Saturday, June 14, 2008

Tim Russert: RIP

By: Harry Waisbren

Tim Russert died this Friday at the age of 58. It has been very interesting to watch the media reaction, as although I knew he was revered in press and political circles, the outpouring of good will to the family and friends he left behind has been remarkable. Here is Tom Brokaw commenting on his passing (via TP):

I find his passing to be very sad, despite the fact that I believe his form of gotcha style journalism to be the epitome of what is wrong with our media system. I find myself in complete agreement with John Cole regarding this subject when he wrote:

I liked Tim Russert, even though I thought his BS gotcha nonsense was
thorough idiocy and not helping the debate at all. He was a likable guy-
friendly, always smiling. I understand it is a loss for the beltway folks, and
he had a lot of really good friends and meant a lot to people, and I would be
dishonest if I failed to mention that I feel sad by his passing.

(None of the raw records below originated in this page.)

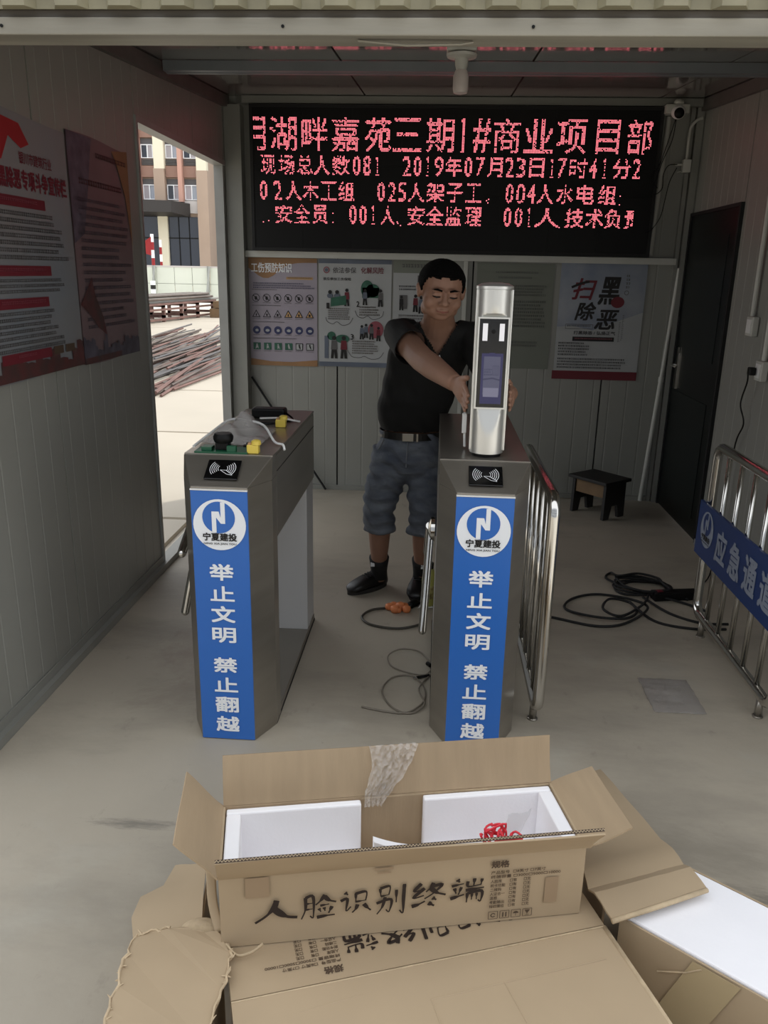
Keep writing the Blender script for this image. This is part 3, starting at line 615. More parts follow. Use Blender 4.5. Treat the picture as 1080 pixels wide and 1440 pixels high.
for k, pts in enumerate(([(1.48, 5.74, 2.59), (1.44, 5.745, 2.42), (1.405, 5.735, 2.3), (1.36, 5.74, 2.22), (1.41, 5.745, 2.16)], [(1.48, 5.74, 2.58), (1.47, 5.745, 2.45), (1.425, 5.74, 2.33), (1.40, 5.74, 2.24), (1.38, 5.74, 2.17)],
                         [(1.53, 5.78, 2.31), (1.47, 5.77, 2.30), (1.44, 5.75, 2.24), (1.44, 5.74, 2.16), (1.40, 5.735, 2.12), (1.36, 5.73, 2.13)], [(1.53, 5.78, 2.29), (1.49, 5.77, 2.2), (1.47, 5.76, 2.08), (1.45, 5.75, 1.98), (1.40, 5.74, 1.90), (1.36, 5.735, 1.88)])):
    o = obj('wire', MB().tube(cat(pts, 5), .0028, 5), m_black)
    tag(o, ['black wire looping from the camera past the LED board edge', 'shorter inner black wire below the camera', 'black wire from junction box looping behind the LED board', 'longest black wire hanging low beside the LED board'][k], 'wire')
lp = thing('ceiling_lamp', 'white lamp bulb in a round holder on the ceiling before the LED board', 'lamp', (.062, 3.94, 2.56))
obj('backplate', MB().box(-.005, .125, 3.89, 3.99, 2.525, 2.558), m_pvc, lp, bevel=.005)
obj('holder', MB().lathe((.062, 3.94, 2.455), [(.022, 0), (.028, .02), (.03, .045), (.065, .052), (.068, .062), (.03, .072)], 20), m_pvc, lp, auto=40)
obj('bulb', MB().lathe((.062, 3.94, 2.365), [(.012, -.004), (.03, 0), (.034, .015), (.034, .07), (.026, .09)], 20), mat('opal_bulb', (206, 196, 192), .35), lp, auto=40)

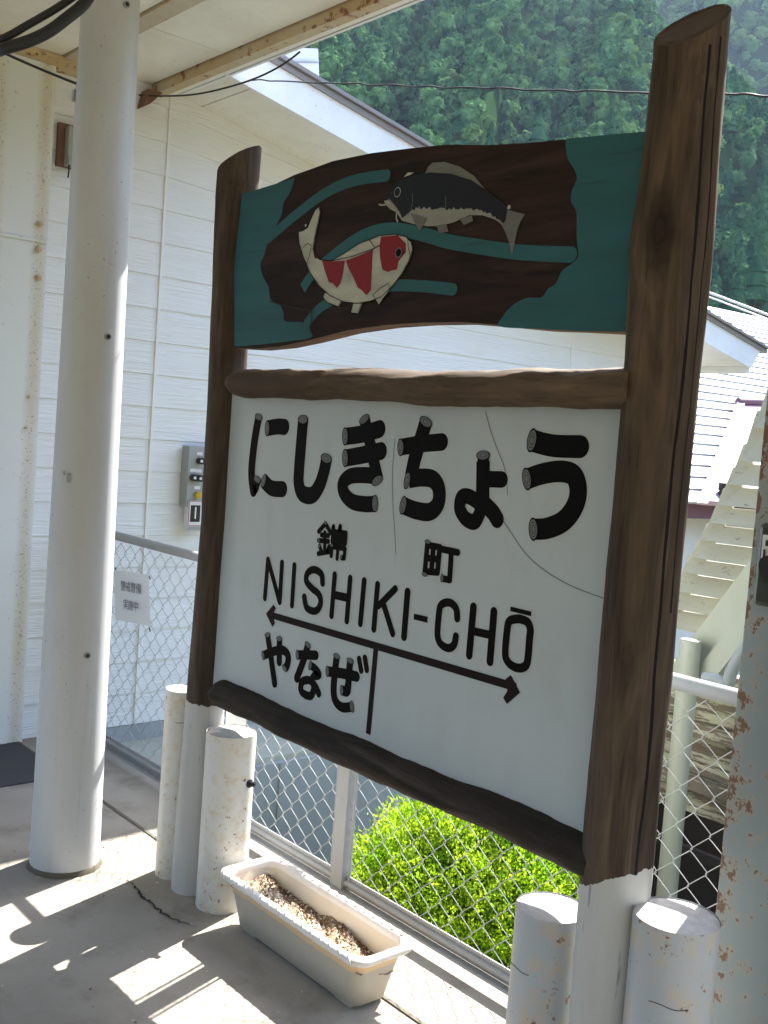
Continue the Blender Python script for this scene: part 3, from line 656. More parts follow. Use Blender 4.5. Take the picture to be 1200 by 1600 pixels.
# steel column at right with switch box
XL = -1.126; er = empty('steel_column', (XL+.12, 2.03, 0), 'blue-grey steel column with rust spots at the right edge', 'column')
b = MB(); b.box((XL, 2.0, 0), (XL+.01, 2.10, ZC)); b.box((XL+.01, 2.045, 0), (XL+.24, 2.055, ZC)); b.box((XL+.24, 2.0, 0), (XL+.25, 2.10, ZC)); b.box((XL+.004, 2.0001, 0), (XL+.246, 2.008, ZC)); b.build('flange', M['steel_rust'], er, bevel=.002)
bxl = ony(1180, 880, 1.965)[0]; YX = 1.965
b = MB(); b.box((bxl, YX, 1.216), (bxl+.15, 1.9995, 1.385)); ob = b.build('switch_box', M['stainless'], er, bevel=.009)
b = MB(); b.box((bxl+.014, YX-.006, 1.30), (bxl+.12, YX-.0005, 1.362)); b.build('switch_label', M['plastic_white'], ob)
b = MB(); b.tube([(bxl+.052, YX-.045, 1.305), (bxl+.052, YX-.001, 1.305)], .02, 20); b.box((bxl+.037, YX-.035, 1.27), (bxl+.067, YX-.003, 1.305)); b.build('rotary_knob', M['plastic_black'], ob)
b = MB()
for x_, w_ in ((bxl+.022, .007), (bxl+.036, .005), (bxl+.082, .008)): b.box((x_, YX-.0075, 1.340), (x_+w_, YX-.0062, 1.352))
b.box((bxl+.019, YX-.0075, 1.318), (bxl+.023, YX-.0062, 1.333)); b.build('label_mark', M['plastic_black'], ob)

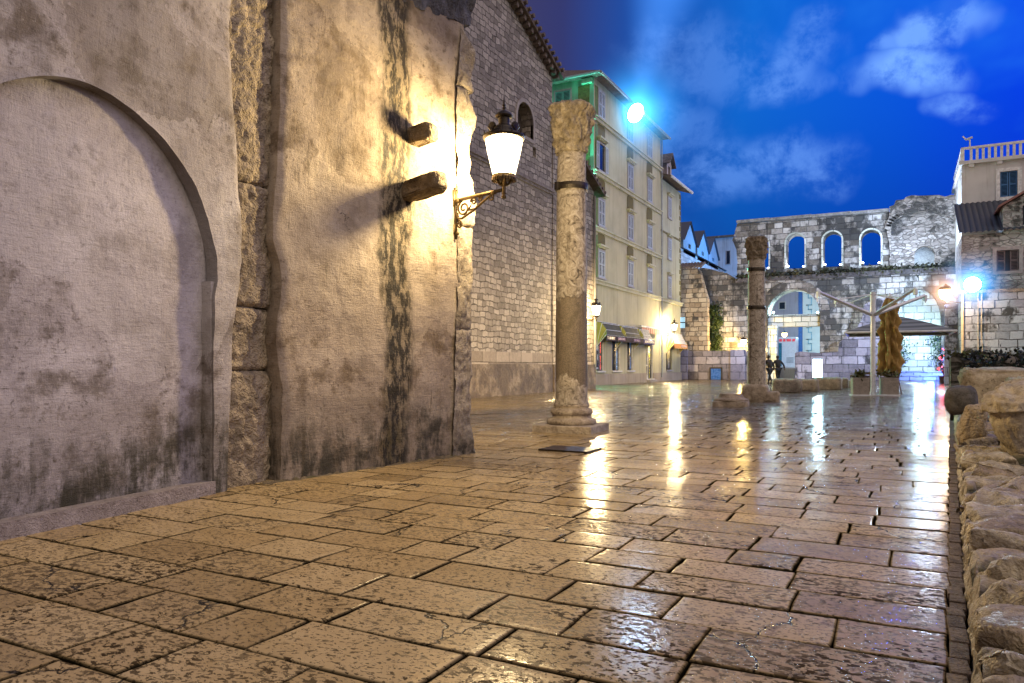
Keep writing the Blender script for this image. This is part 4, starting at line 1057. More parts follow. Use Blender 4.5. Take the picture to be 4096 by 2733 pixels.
def ragged(pts, amp, step, seed):
    out = []
    for (x0, z0), (x1, z1) in zip(pts, pts[1:]):
        n = max(1, int(math.hypot(x1 - x0, z1 - z0) / step))
        for i in range(n):
            u = i / n; out.append((x0 + (x1 - x0) * u + amp * nz(i * 1.7 + x0, seed), z0 + (z1 - z0) * u + amp * nz(i * 1.7 + z0, seed + 9)))
    return out + [pts[-1]]
def build_gate():
    t = thing('ancient_gate', 'ruined Roman gate wall with rounded window openings above a great arch', 'gate', (gx(800), GY, 0))
    zled = gz(800, 276)
    # upper wall with its arched openings
    holes = []
    for a, c, b0, t0 in ((752, 768.7, 270, 237.5), (786, 804.6, 268.5, 233.5), (823, 841.6, 266.8, 231.6), (860.8, 880.8, 265.2, 229.6)):
        m = (a + c) / 2; holes.append(arch_loop(gx(a), gx(c), gz(m, b0), gz(m, t0), 12))
    top = ragged([gp(889.5, 212), gp(850, 215.5), gp(790, 220), gp(737, 224)], .05, 1.2, 3)
    left = ragged([gp(737, 224), gp(735, 232), gp(732.5, 240), gp(736.5, 250), gp(737.5, 262), gp(737, 276)], .10, .5, 5)
    b = MB(); b.plate([[(gx(889.5), zled)] + top + left[1:-1] + [(gx(737), zled)]] + holes, GY, GY + 1.5); b.build('upper_wall', M_GATE, t)
    b = MB()
    for a, c in ((737, 770), (770, 812), (812, 852), (852, 889)):
        m = (a + c) / 2; b.box(((gx(a) + gx(c)) / 2, GY + .6, gz(m, 221.5 - (m - 760) * .075) + .1), (gx(c) - gx(a) - .02, 1.9, .22), 0, 0, 0, 0)
    b.build('coping', m_rough('coping_stone', (.10, .10, .10), (.34, .33, .32), .8), t, bevel=.03)
    for h in holes:       # raised rims round the openings
        xs = [p[0] for p in h]; zs_ = [p[1] for p in h]
        o_ = arch_loop(min(xs) - .12, max(xs) + .12, min(zs_), max(zs_) + .12, 14)
        b = MB(); b.plate([o_, h], GY - .07, GY + .1); b.build('window_rim', M_NICHE, t)
    # tall ruined arch on the right
    ztop = [(960.7, 195.6), (945, 198), (930, 196), (918, 196), (906, 197.5), (904, 200.5), (896, 201.5), (894, 206), (889.5, 207.5), (888, 236), (889.8, 250), (889.5, 276)]
    out = ragged([gp(*p) for p in ztop], .26, .40, 7)
    xr = gx(975)
    ar = []
    for i in range(15):
        u = PI * i / 14; px = 925.5 - 34.5 * math.cos(PI - u); py = 229 - 17 * math.sin(u)
        ar.append(gp(px, py))
    hole = [(ar[0][0], zled + .02), (ar[-1][0], zled + .02)] + ar[::-1] if ar[0][0] < ar[-1][0] else None
    if hole is None: hole = [(ar[-1][0], zled + .02), (ar[0][0], zled + .02)] + ar
    b = MB(); b.plate([[(xr, zled), (xr, gz(961, 195.6))] + out[:-1] + [(gx(889.5), zled)], hole], GY - .15, GY + 1.5); b.build('relieving_arch', M_RUB, t)
    wn = arch_loop(gx(914.5), gx(935), gz(925, 272.6), gz(925, 244.5), 12)
    b = MB(); b.plate([[(xr, zled - .4), (xr, gz(930, 212)), (gx(889), gz(890, 212)), (gx(889), zled - .4)], wn], GY + .55, GY + 1.4); b.build('arch_infill', M_RUB, t)
    b = MB(); b.span((gx(912), GY + 2.3, gz(925, 276)), (gx(938), GY + 2.5, gz(925, 240))); b.build('window_backing', m_rough('pale_backing', (.30, .32, .34), (.48, .5, .52), .6), t)
    b = MB()
    for i in range(22):     # voussoirs
        u = PI * (i + .5) / 22; px = 925.5 - 37.5 * math.cos(PI - u); py = 228.5 - 19.5 * math.sin(u); p = gp(px, py)
        b.box((p[0], GY - .12, p[1]), (.40, .12, .46), 0, 0, 0, -(u - PI / 2) * .9)
    b.build('voussoirs', M_RUB, t, bevel=.03)
    # ledge full of dry growth between the storeys
    zl = gz(800, 318)
    g0, g1 = gx(768.5), gx(820.5)
    arch = arch_loop(g0, g1, 0, gz(794, 290), 18, (g1 - g0) / 2)
    zspring = gz(794, 290) - (g1 - g0) / 2
    n0, n1 = gx(897.4), gx(941)
    nich = arch_loop(n0, n1, gz(920, 371), gz(920, 289), 14, 2.3)
    b = MB()
    le_ = ragged([gp(678, 268), gp(690, 271), gp(705, 268), gp(720, 272), gp(737, 276)], .15, .6, 11)
    b.plate([[(gx(678), -.1)] + [(xr, -.1), (xr, zled)] + [(gx(737), zled)] + le_[::-1][1:], arch, nich], GY - .5, GY + 1.5)
    b.build('lower_wall', M_GATELOW, t)
    b = MB(); o_ = arch_loop(g0 - .75, g1 + .75, zspring - .2, gz(794, 290) + .75, 18, (g1 - g0) / 2 + .75); i_ = arch_loop(g0, g1, zspring - .2, gz(794, 290), 18, (g1 - g0) / 2)
    b.plate([o_[2:], ], GY - .62, GY - .52) if False else b.plate([o_, [p for p in i_]], GY - .62, GY + .1); b.build('arch_ring', M_GATE, t)
    b = MB(); b.span((g0 - .3, GY - .1, gz(794, 326.5)), (g1 + .3, GY + .9, gz(794, 314.5))); b.build('lintel', M_NICHE, t, bevel=.03)
    b = MB()
    for a, c in ((766, 771), (771.5, 777)): b.span((gx(a), GY - .35, 0), (gx(c), GY + .5, gz(770, 330)))
    b.span((gx(765), GY - .45, gz(770, 330)), (gx(778), GY + .6, gz(770, 326))); b.build('door_jamb', M_NICHE, t, bevel=.03)
    b = MB(); b.span((n0 - .3, GY + .75, 0), (n1 + .3, GY + 1.2, gz(920, 287))); b.build('walled_niche', M_NICHE, t)
    b = MB(); b.span((gx(737), GY - .75, zled - .35), (xr, GY + .1, zled)); b.build('ledge', m_rough('ledge_stone', (.03, .028, .03), (.15, .13, .13), .7), t)
    # steps of the lit niche
    b = MB(); b.span((n0 - .1, GY - 1.3, 0), (n1 + .1, GY + .4, .42)); b.span((n0 - .1, GY - .9, .42), (n1 + .1, GY + .7, .72)); b.build('niche_step', m_masonry('blue_step', 1.2, .3, [(.3, (.16, .18, .24)), (.7, (.3, .32, .38))], (.03, .03, .04), .03), t)
    # dry weeds hanging off the ledge
    return t, zled, (g0, g1, zspring), (n0, n1)
GATE, ZLED, (G0, G1, ZS), (N0, N1) = build_gate()

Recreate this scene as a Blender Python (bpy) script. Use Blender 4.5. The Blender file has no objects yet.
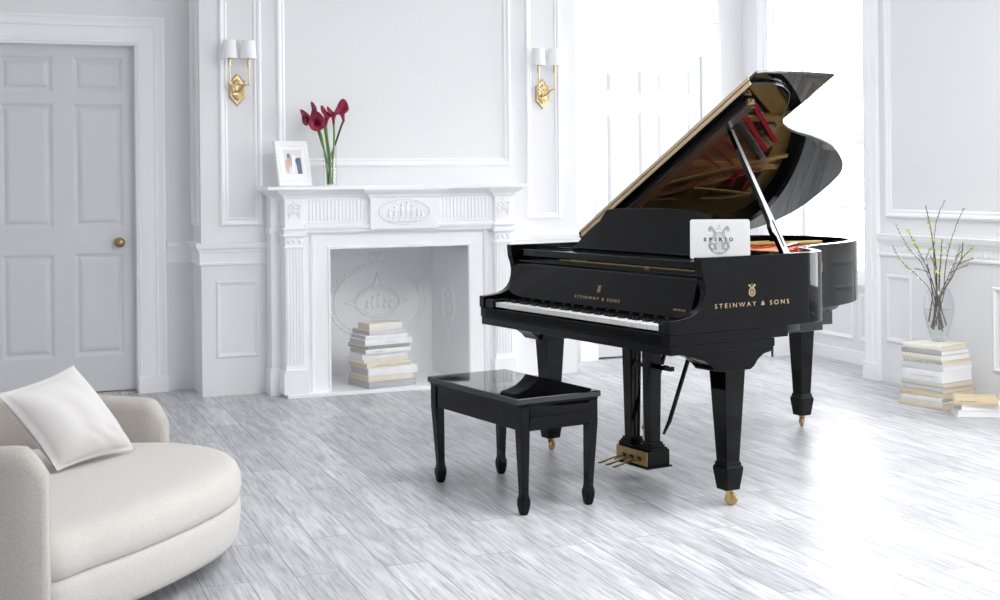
import bpy, math, random
from mathutils import Vector, Matrix
PI = math.pi
random.seed(7)
SC = bpy.context.scene
COL = SC.collection
R = math.radians

# ------------------------------------------------------------------ camera, light, exposure
YAW = 0.361
ROLL = 0.010
cam_d = bpy.data.cameras.new('camera'); cam = bpy.data.objects.new('camera', cam_d); COL.objects.link(cam)
cam_d.sensor_width = 36; cam_d.lens = 1335 * 36 / 1000
cam_d.shift_x = 0.00121; cam_d.shift_y = -0.121
cam_d.clip_start = 0.05; cam_d.clip_end = 200
_f = Vector((math.sin(YAW), math.cos(YAW), 0)); _r = Vector((math.cos(YAW), -math.sin(YAW), 0)); _u = Vector((0, 0, 1))
_r2 = _r * math.cos(ROLL) - _u * math.sin(ROLL); _u2 = _u * math.cos(ROLL) + _r * math.sin(ROLL)
_m = Matrix((( _r2.x, _u2.x, -_f.x, 0), (_r2.y, _u2.y, -_f.y, 0), (_r2.z, _u2.z, -_f.z, 1.325), (0, 0, 0, 1)))
cam.matrix_world = _m
SC.camera = cam

SC.view_settings.view_transform = 'Standard'; SC.view_settings.look = 'None'
SC.view_settings.gamma = 1; SC.view_settings.use_curve_mapping = False
SC.view_settings.exposure = 0.68
SC.cycles.use_denoising = True
SC.cycles.max_bounces = 12; SC.cycles.diffuse_bounces = 8; SC.cycles.glossy_bounces = 6
SC.cycles.transmission_bounces = 10; SC.cycles.transparent_max_bounces = 16
SC.cycles.caustics_reflective = False; SC.cycles.caustics_refractive = False

W_ = bpy.data.worlds.new('overcast_sky'); SC.world = W_; W_.use_nodes = True
bg = W_.node_tree.nodes['Background']; bg.inputs[0].default_value = (0.985, 0.99, 1.0, 1); bg.inputs[1].default_value = 6.0

RW, NX = 5.345, 5.67          # right wall plane, window plane
X0, Y0, H0 = -2.4, -2.6, 3.35  # left wall, wall behind the camera, ceiling
WIN = [(7.34, 8.475, 0.568, 2.95), (3.75, 5.15, 0.568, 2.95), (-1.3, 0.2, 0.568, 2.95)]   # windows in the right wall
WBK = [(3.4, 4.9, 0.9, 2.95)]
WLF = []
#           # windows in the wall behind the camera

def portal(loc, rot, sx, sy):
    l = bpy.data.lights.new('window_daylight', 'AREA'); l.shape = 'RECTANGLE'; l.size = sx; l.size_y = sy
    l.cycles.is_portal = True
    o = bpy.data.objects.new('window_daylight', l); COL.objects.link(o); o.location = loc; o.rotation_euler = rot
for a, b, z0, z1 in WIN:
    portal((NX + 0.14, (a + b) / 2, (z0 + z1) / 2), (0, PI / 2, 0), z1 - z0, b - a)
for a, b, z0, z1 in WLF:
    portal((X0 - 0.16, (a + b) / 2, (z0 + z1) / 2), (0, -PI / 2, 0), z1 - z0, b - a)
for a, b, z0, z1 in WBK:
    portal(((a + b) / 2, Y0 - 0.14, (z0 + z1) / 2), (PI / 2, 0, 0), b - a, z1 - z0)

ADDED_SKYLIGHT = (2.0, 4.6, 2.4, 4.8)     # unseen roof opening, added to brighten the right side of the room
portal(((ADDED_SKYLIGHT[0] + ADDED_SKYLIGHT[1]) / 2, (ADDED_SKYLIGHT[2] + ADDED_SKYLIGHT[3]) / 2, H0 + .25), (0, 0, 0), ADDED_SKYLIGHT[1] - ADDED_SKYLIGHT[0], ADDED_SKYLIGHT[3] - ADDED_SKYLIGHT[2])
# ------------------------------------------------------------------ materials
def mat(name, col, rough=0.5, metal=0, ior=1.5, bump=None, **kw):
    m = bpy.data.materials.new(name); m.use_nodes = True
    nt = m.node_tree; p = nt.nodes['Principled BSDF']
    p.inputs['Base Color'].default_value = (*col, 1); p.inputs['Roughness'].default_value = rough
    p.inputs['Metallic'].default_value = metal; p.inputs['IOR'].default_value = ior
    for k, v in kw.items(): p.inputs[k.replace('_', ' ')].default_value = v
    if bump:
        sc, st, dist = bump
        tc = nt.nodes.new('ShaderNodeTexCoord'); n = nt.nodes.new('ShaderNodeTexNoise'); b = nt.nodes.new('ShaderNodeBump')
        n.inputs['Scale'].default_value = sc; n.inputs['Detail'].default_value = 3
        b.inputs['Strength'].default_value = st; b.inputs['Distance'].default_value = dist
        nt.links.new(tc.outputs['Object'], n.inputs['Vector']); nt.links.new(n.outputs['Fac'], b.inputs['Height'])
        nt.links.new(b.outputs['Normal'], p.inputs['Normal'])
    return m

def varied(m, ca, cb, scale, detail=4):
    nt = m.node_tree; p = nt.nodes['Principled BSDF']
    tc = nt.nodes.new('ShaderNodeTexCoord'); n = nt.nodes.new('ShaderNodeTexNoise'); r = nt.nodes.new('ShaderNodeValToRGB')
    mp = nt.nodes.new('ShaderNodeMapping'); mp.inputs['Scale'].default_value = scale
    n.inputs['Scale'].default_value = 1; n.inputs['Detail'].default_value = detail
    r.color_ramp.elements[0].position = .35; r.color_ramp.elements[1].position = .65
    r.color_ramp.elements[0].color = (*ca, 1); r.color_ramp.elements[1].color = (*cb, 1)
    nt.links.new(tc.outputs['Object'], mp.inputs[0]); nt.links.new(mp.outputs[0], n.inputs['Vector'])
    nt.links.new(n.outputs['Fac'], r.inputs[0]); nt.links.new(r.outputs[0], p.inputs['Base Color'])
    return m

M_WALL = mat('wall_paint', (.80, .802, .808), .6, bump=(60, .03, .002))
M_TRIM = mat('white_gloss_paint', (.89, .893, .90), .35)
M_MARBLE = mat('white_marble', (.92, .922, .93), .3)
M_DOOR = mat('door_paint', (.64, .64, .65), .4)
M_DOOR2 = mat('white_door_paint', (.64, .645, .65), .4)
M_CEIL = mat('ceiling_paint', (.85, .85, .86), .8)
M_IRONW = mat('white_cast_iron', (.84, .84, .85), .5)
M_LACQ = mat('black_piano_lacquer', (.0015, .0015, .0018), .035, ior=1.31)
M_LIDL = mat('black_lid_lacquer', (.003, .003, .0034), .02, ior=1.75)
M_LACQB = mat('black_bench_lacquer', (.002, .002, .0023), .08, ior=1.3)
M_SEAT = mat('polished_seat_lacquer', (.003, .003, .0034), .03, ior=1.75)
M_SATIN = mat('satin_black_lacquer', (.012, .012, .013), .25, ior=1.5)
M_GOLD = mat('brass', (.52, .37, .17), .3, 1)
M_SCONCE = mat('polished_brass', (.66, .52, .31), .3, 1, bump=(90, .3, .002))
M_LETTER = mat('gold_leaf', (.44, .33, .21), .5, .5)
M_PLATE = varied(mat('bronze_painted_iron', (.6, .4, .15), .35, .7), (.55, .33, .10), (.72, .48, .18), (5, 5, 5))
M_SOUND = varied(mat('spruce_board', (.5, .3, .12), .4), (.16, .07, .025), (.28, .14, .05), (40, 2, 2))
M_RED = mat('red_felt', (.60, .012, .04), .9)
M_HINGE = mat('satin_brass_hinge', (.72, .55, .36), .5, .5)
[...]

MSNBC has been running nothing but a 5 hour (and presumably it will go
until 11 pm or beyond) marathon of Russert remembrance. CNN has done their due
diligence, and Fox news has spent at least the last half hour talking non-stop
about him.But let’s get something straight- what I am watching right now on the
cable news shows is indicative of the problem- no clearer demonstration of the
fact that they consider themselves to be players and the insiders and, well,
part of the village, is needed. This is precisely the problem. They have walked
the corridors of power so long that they honestly think they are the story. It
is creepy and sick and the reason politicians get away with all the crap they
get away with these days.

Tim Russert was a newsman. He was not the Pope. This is not the JFK
assassination, or Reagan’s death, or the Space Shuttle Challenger explosion. A
newsman died. We know you miss him, but please shut up and get back to

I think Cole is completely right, and the degree of reverance paid to Russert signifies all that is wrong with our system. It is true that he has become a very important political figure, but isn't that a sign that there is something inherrently wrong with the form of journalism he practiced? In fact, I believe a true journalist would find it abhorrent for the news to be blocked out for so long in order to cover his passing. It is just this sort of distraction that allows the crimes of the powerful to go unheeded, and if similar distractions were not constantly made up I might feel differently about it. However, considering our media has used the death of quasi-celebrities such as Anna Nicole Smith as a rationale not to cover issues of true import, I am forced to look at the self revelry of a death of a colleague in a similar fashion.

So for what it is worth, I spread my regrets of his passing out into the wilderness of the internets. However, I believe that during times of passing such as these it is incumbent upon the living to reflect upon what the life and death of a person truly means. In this case, I hope our media, political, and citizenry classes recognize that Tim Russert was loved very dearly by his friends, colleagues, and the politicians he would interview...yet is that the sort of person who should be entrusted with being a watchdog on the powerful for the rest of us?